Jobs is leaving Apple at a critical point in its history. The company is attempting to revive its older Apple II line and to bolster Macintosh sales at a time when industry growth has dramatically slowed. Last week struggling Control Data canceled a $300 million securities offering and announced that it expects to report a loss for the year. In another development, Ziff-Davis folded its three-month-old trade paper, Computer Industry Daily, because of anemic sales.
Apple executives are nonetheless confident that they can polish their corporate performance. Sales edged up in recent months, and the company plans a hefty advertising campaign during the remainder of the year. The Apple II series will receive special attention, along with a host of new products. Among them: a modem that is some 30% cheaper than other phone-line hookups now on the market, and a new printer.

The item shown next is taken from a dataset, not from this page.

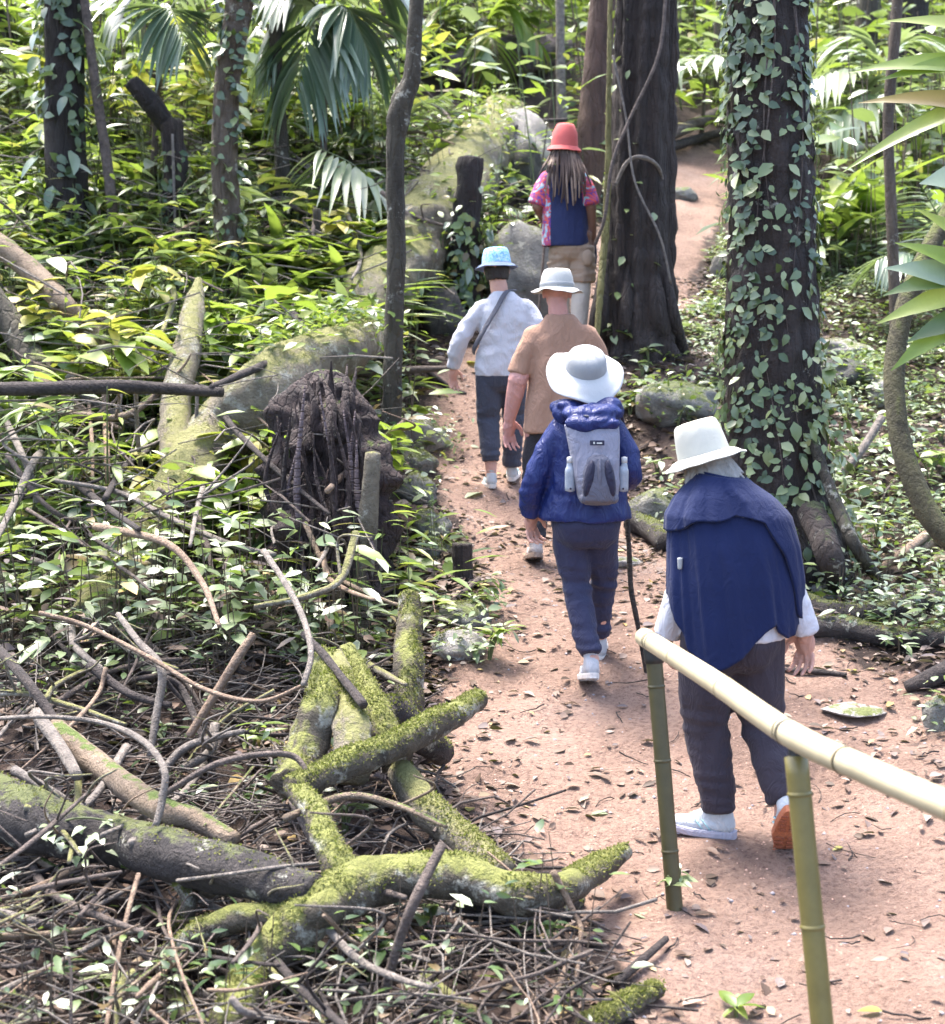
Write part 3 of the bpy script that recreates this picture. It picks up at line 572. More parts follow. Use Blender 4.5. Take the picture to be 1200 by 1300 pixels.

Silicon Valley remains rife with speculation about how well Apple will function without Jobs. Sculley is confident: "Steve's great contribution was recognizing that computers were tools for individuals and not large blue boxes for institutions. That doesn't change, whether Steve is here or not." Some observers, noting that Apple stock jumped $1 a share after Jobs' resignation became known, believe his departure may be a blessing for the company. Says David Gold, a Palo Alto venture capitalist: "It's good news for Apple that | he's out of their hair. The loss of a few employees is probably a small price to pay to have Steve Jobs going off and doing something else." But Nolan Bushnell, who founded Atari and subsequently launched and left several other firms, including Pizza Time Theater, is not so sure. Says he: "Where is Apple's inspiration going to come from? Is Apple going to have all the romance of a new brand of Pepsi?"
Jobs, meanwhile, remains well aware of the difficulties confronting his new venture and of the crucial importance of timing. "Apple was unique," he once confided. "If we had tried it one year earlier or one year later, it wouldn't have happened." At the still tender age of 30, Jobs will now try to make it happen once again.